Technology is changing every industry; we can all agree on this foundational premise. If you disagree, I believe the rest of this post is going to do nothing for you, so feel free to stop reading now. If you do agree, then you know that apps, the internet of things (IoT) and APIs are table stakes now. Businesses need strategies for each, and the forward-thinking executives are already adapting. The ones that aren’t risk alienating a channel in their overall digital strategy. It’s not all about strategies for building new types of functionality and partnerships; organizations also need to validate they will work specifically with their customers’ use cases in mind.
When we study software development, the history books teach us that waterfall strategies followed a linear path. In the past, this pace may have worked, but the future seems bleak with the evolution of technology and its disruption of traditional, manual business processes advancing at an exponential rate. Over time, the stages in the software development life cycle (SDLC) may remain the same, but organizations need to focus specifically on becoming more efficient at completing more work in less time. With this “do more with less” mindset, it’s no wonder many organizations see a backlog of work piling up. This point is especially true for quality assurance and quality engineering teams.
First, let’s unpack the software development stages from a traditional sense. Historically, organizations would get an idea and that idea could come from the businesses stakeholders (sales, marketing, customers, etc). The business would prioritize/stack rank all of their ideas by which carried the most merit and how much work those ideas would require for implementation. This is known as the “planning” phase. From planning, the idea would progress to be built. “Building” is the part of the life cycle where your artists/engineers live. You know, the creative people, the developers. They build the technology according to specifications that come from the planning phase. Most importantly, they are incentivized based on the project being delivered on time.

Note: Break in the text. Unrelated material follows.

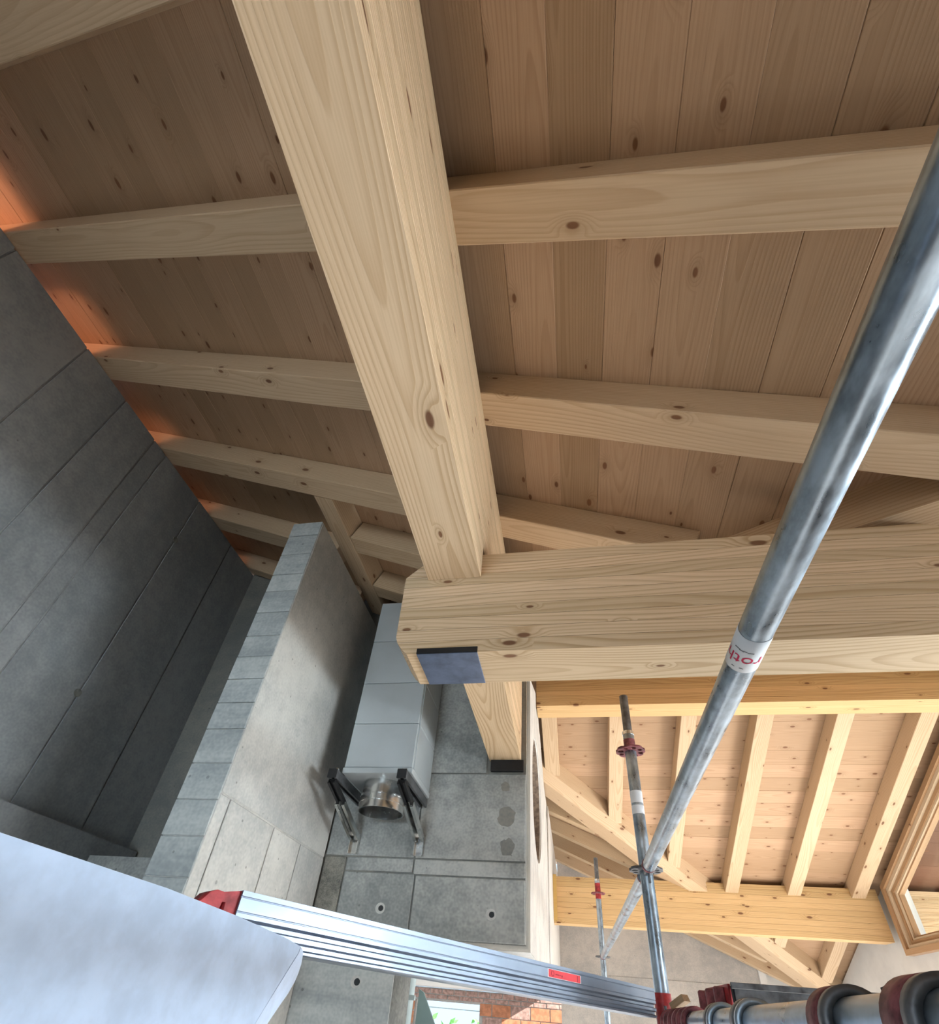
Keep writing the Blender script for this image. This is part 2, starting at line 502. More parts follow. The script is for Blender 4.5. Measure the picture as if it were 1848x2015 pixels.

After the technology is built and packaged, it is passed on to the team that has been traditionally responsible for quality—quality assurance (QA). QA has their time with the product to validate the product works as intended, can scale to the appropriate demand levels, is secure and meets all the use cases without error before they pass it over to the team that will deploy it to the hands of their customers. Finally, the business is measuring feedback and customer sentiment, and then rolling that feedback back to the plan stage for improvement.
As time has passed, we have also seen another major trend develop. Organizations have developed agile/iterative SDLC strategies that are focused around bringing smaller chunks of functionality to their users/customers faster. Just like “lean manufacturing,” this concept has been focused predominantly around helping the developers get their projects completed faster. The primary challenge with waterfall development strategies is that by the time an organization brings the plan to market, the needs and priorities of the customer will have already changed. The speed of idea generation outpaces the execution of said ideas. That being written, while development has kept pace, quality has not, unfortunately.
Now I pose a simple, albeit, extremely important question: Who owns responsibility for ensuring quality of the finished product? If your answer is QA (like stated above), and I can see why that would be the instinctual response—the process is set up for failure. Here’s the fundamental reason why: if quality is so important to the process, then why is it the third phase in the SDLC? This implies planning and building without quality in mind is an acceptable process.
Quality should be owned by everybody in the process. QA/QE teams are your enablers of embedding quality throughout the SDLC. The distinction is more about instituting an ideology or culture based on quality.
With a culture focused on driving quality, when the planning team works on creating a specification for the idea, they should work with development and QA/QE as they are designing the flows, behaviors of the application. This allows for QA/QE teams to understand what to validate much earlier in the process. Teams are always looking for ways to factor more automation into the process. QA teams are also looking for ways to make their test environments more closely resemble the production environment where their customers interact with the business.
Unfortunately for QA/QE, they feel pressure from the business to execute within a constrained time frame with better results. This typically means inadequate windows of opportunity to start building automated tests or an incomplete environment that doesn’t quite resemble what the end user will face.
The last frontier to validate is performance which answers the important question: Will the app scale for the expected user population? This is often the last step before flipping the switch and shipping the product to your customers. But what happens if the application doesn’t scale? Organizations need to drive performance validation earlier. Better yet, they should engineer the application for the desired performance, and that means—yes, you guessed it—taking care of this earlier in the life cycle.
What if it were possible to drive more improvement?:
1. … To start building functional test plans and test automation at the time when planning happens?
2. … To ensure that development and test environments more accurately have access to the constrained downstream resources that cause unexpected “wait time”?
3. … To ensure that the automated testing that will be executed in the testing phase, has the right data to power the tests?
4. Finally, … to make sure that performance isn’t just an afterthought but a strategy to scale to the changing landscape of a digital business?
It’s more than possible. It’s obtainable. This process is known as continuous testing. It’s about the validation that needs to occur earlier—not just within a window of allotted time within an overall life cycle. It’s also important to understand that it’s a maturity curve, and it will take work to evolve your individual process.
Can your organization embrace continuous testing strategies? If not, what’s stopping you? If so, where can we begin to improve? Driving quality isn’t just about your company’s KPIs—it’s about your customers’ perception of your brand and what you do for them. You never get a second chance to make a first impression. Let’s build the right impression today!